Task input:
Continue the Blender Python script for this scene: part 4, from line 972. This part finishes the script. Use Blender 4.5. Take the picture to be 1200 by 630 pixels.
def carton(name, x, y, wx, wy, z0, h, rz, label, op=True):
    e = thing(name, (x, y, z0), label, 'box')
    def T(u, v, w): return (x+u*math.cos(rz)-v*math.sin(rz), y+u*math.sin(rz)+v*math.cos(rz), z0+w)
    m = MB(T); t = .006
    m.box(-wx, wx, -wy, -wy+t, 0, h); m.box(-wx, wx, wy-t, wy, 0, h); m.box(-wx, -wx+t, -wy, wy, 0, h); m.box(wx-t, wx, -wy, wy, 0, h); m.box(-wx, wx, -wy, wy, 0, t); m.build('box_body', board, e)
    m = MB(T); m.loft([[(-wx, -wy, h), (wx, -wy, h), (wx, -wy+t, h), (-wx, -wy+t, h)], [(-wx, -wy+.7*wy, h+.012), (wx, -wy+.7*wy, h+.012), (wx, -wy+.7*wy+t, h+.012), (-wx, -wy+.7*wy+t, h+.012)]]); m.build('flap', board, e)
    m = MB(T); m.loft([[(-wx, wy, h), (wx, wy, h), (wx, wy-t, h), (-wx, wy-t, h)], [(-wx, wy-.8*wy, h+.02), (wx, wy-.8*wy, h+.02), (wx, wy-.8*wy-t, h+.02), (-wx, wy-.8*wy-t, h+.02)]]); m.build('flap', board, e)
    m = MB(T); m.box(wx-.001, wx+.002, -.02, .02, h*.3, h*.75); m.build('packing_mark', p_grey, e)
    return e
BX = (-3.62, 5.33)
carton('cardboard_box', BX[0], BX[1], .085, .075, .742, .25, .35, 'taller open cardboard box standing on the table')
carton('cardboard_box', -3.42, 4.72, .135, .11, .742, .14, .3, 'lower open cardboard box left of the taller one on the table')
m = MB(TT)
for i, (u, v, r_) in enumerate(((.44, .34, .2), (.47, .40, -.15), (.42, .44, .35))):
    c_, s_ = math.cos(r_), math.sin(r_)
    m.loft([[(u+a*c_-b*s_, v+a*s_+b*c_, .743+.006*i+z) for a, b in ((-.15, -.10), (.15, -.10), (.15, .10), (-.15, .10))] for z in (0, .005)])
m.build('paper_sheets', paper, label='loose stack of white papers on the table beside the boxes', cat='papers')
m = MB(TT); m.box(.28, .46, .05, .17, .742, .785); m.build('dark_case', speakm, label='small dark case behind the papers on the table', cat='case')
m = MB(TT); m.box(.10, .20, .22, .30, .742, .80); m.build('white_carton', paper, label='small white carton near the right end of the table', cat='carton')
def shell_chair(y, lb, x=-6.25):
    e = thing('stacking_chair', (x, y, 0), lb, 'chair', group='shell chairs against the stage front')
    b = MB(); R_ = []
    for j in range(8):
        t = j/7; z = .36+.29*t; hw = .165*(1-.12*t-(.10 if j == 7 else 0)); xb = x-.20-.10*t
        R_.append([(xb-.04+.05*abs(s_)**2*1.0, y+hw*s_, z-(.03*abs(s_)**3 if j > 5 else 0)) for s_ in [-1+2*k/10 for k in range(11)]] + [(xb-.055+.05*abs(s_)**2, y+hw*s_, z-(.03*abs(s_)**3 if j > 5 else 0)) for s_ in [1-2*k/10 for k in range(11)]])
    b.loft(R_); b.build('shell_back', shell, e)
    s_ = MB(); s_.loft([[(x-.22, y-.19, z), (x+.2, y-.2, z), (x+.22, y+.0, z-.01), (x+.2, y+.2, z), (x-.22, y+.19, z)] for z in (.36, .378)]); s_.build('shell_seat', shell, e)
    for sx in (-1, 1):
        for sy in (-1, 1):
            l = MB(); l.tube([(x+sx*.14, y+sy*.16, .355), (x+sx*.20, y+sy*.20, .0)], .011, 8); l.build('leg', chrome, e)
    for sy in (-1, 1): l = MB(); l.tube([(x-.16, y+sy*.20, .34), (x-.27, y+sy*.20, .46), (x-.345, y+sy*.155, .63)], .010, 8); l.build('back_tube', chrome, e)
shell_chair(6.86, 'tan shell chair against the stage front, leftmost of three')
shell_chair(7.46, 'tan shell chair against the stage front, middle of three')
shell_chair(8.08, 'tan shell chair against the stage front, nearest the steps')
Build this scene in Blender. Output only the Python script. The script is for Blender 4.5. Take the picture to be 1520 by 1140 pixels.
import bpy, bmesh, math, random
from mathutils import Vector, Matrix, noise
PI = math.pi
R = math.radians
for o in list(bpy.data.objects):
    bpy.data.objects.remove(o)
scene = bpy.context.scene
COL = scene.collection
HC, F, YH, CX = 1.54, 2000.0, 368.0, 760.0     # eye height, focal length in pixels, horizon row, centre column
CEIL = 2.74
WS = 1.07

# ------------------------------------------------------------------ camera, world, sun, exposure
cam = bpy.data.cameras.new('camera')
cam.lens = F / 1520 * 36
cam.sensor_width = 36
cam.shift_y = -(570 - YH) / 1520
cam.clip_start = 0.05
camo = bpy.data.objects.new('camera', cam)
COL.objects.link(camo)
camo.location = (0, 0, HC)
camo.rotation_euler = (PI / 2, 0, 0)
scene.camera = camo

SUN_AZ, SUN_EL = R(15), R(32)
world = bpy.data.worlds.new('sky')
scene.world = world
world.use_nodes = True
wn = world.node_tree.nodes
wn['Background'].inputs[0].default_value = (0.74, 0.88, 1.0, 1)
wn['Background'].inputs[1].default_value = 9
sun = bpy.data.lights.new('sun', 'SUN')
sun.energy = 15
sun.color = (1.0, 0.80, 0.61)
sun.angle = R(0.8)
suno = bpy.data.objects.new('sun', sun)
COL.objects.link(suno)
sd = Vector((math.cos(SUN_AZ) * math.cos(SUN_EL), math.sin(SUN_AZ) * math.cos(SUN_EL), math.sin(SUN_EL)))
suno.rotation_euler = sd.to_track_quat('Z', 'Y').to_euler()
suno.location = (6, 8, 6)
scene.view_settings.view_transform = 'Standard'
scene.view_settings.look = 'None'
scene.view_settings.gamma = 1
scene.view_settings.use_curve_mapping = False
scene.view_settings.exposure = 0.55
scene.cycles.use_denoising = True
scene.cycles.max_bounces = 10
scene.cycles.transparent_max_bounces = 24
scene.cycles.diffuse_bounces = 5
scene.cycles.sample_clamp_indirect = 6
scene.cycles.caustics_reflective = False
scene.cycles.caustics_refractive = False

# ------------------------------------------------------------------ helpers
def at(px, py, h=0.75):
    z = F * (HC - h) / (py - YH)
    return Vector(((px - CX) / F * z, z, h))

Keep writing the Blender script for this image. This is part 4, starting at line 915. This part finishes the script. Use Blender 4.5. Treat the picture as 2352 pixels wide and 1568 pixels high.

What the task requires:
From the entries above, list each line with "Take" in it.

Exercise solution:
Continue the Blender Python script for this scene: part 4, from line 972. This part finishes the script. Use Blender 4.5. Take the picture to be 1200 by 630 pixels.
Build this scene in Blender. Output only the Python script. The script is for Blender 4.5. Take the picture to be 1520 by 1140 pixels.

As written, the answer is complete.